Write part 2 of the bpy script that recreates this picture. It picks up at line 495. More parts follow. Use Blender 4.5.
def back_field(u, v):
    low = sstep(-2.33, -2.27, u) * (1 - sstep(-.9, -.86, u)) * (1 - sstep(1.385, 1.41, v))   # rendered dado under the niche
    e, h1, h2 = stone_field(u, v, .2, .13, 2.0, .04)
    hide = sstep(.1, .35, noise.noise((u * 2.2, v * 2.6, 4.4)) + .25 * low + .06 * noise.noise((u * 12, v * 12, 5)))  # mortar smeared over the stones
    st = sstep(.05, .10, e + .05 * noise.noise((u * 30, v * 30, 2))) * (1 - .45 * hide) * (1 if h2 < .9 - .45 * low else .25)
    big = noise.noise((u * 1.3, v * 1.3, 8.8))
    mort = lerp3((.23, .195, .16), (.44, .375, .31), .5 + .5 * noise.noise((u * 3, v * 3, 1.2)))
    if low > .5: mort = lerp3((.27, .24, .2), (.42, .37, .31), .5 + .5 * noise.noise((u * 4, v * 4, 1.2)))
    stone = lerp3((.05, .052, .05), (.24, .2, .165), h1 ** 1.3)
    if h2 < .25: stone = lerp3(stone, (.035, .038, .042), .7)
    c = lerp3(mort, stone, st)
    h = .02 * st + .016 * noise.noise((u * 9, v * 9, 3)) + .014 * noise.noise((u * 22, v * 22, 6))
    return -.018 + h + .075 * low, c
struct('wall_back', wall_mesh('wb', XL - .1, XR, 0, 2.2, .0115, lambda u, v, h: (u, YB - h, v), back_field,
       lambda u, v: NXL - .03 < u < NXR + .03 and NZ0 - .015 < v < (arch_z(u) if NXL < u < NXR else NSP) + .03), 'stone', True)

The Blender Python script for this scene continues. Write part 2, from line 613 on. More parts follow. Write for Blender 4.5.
********************
■ **What is required**
Write out the entire listing exactly.

■ **Exercise output**
Write part 2 of the bpy script that recreates this picture. It picks up at line 495. More parts follow. Use Blender 4.5.
def back_field(u, v):
    low = sstep(-2.33, -2.27, u) * (1 - sstep(-.9, -.86, u)) * (1 - sstep(1.385, 1.41, v))   # rendered dado under the niche
    e, h1, h2 = stone_field(u, v, .2, .13, 2.0, .04)
    hide = sstep(.1, .35, noise.noise((u * 2.2, v * 2.6, 4.4)) + .25 * low + .06 * noise.noise((u * 12, v * 12, 5)))  # mortar smeared over the stones
    st = sstep(.05, .10, e + .05 * noise.noise((u * 30, v * 30, 2))) * (1 - .45 * hide) * (1 if h2 < .9 - .45 * low else .25)
    big = noise.noise((u * 1.3, v * 1.3, 8.8))
    mort = lerp3((.23, .195, .16), (.44, .375, .31), .5 + .5 * noise.noise((u * 3, v * 3, 1.2)))
    if low > .5: mort = lerp3((.27, .24, .2), (.42, .37, .31), .5 + .5 * noise.noise((u * 4, v * 4, 1.2)))
    stone = lerp3((.05, .052, .05), (.24, .2, .165), h1 ** 1.3)
    if h2 < .25: stone = lerp3(stone, (.035, .038, .042), .7)
    c = lerp3(mort, stone, st)
    h = .02 * st + .016 * noise.noise((u * 9, v * 9, 3)) + .014 * noise.noise((u * 22, v * 22, 6))
    return -.018 + h + .075 * low, c
struct('wall_back', wall_mesh('wb', XL - .1, XR, 0, 2.2, .0115, lambda u, v, h: (u, YB - h, v), back_field,
       lambda u, v: NXL - .03 < u < NXR + .03 and NZ0 - .015 < v < (arch_z(u) if NXL < u < NXR else NSP) + .03), 'stone', True)

The Blender Python script for this scene continues. Write part 2, from line 613 on. More parts follow. Write for Blender 4.5.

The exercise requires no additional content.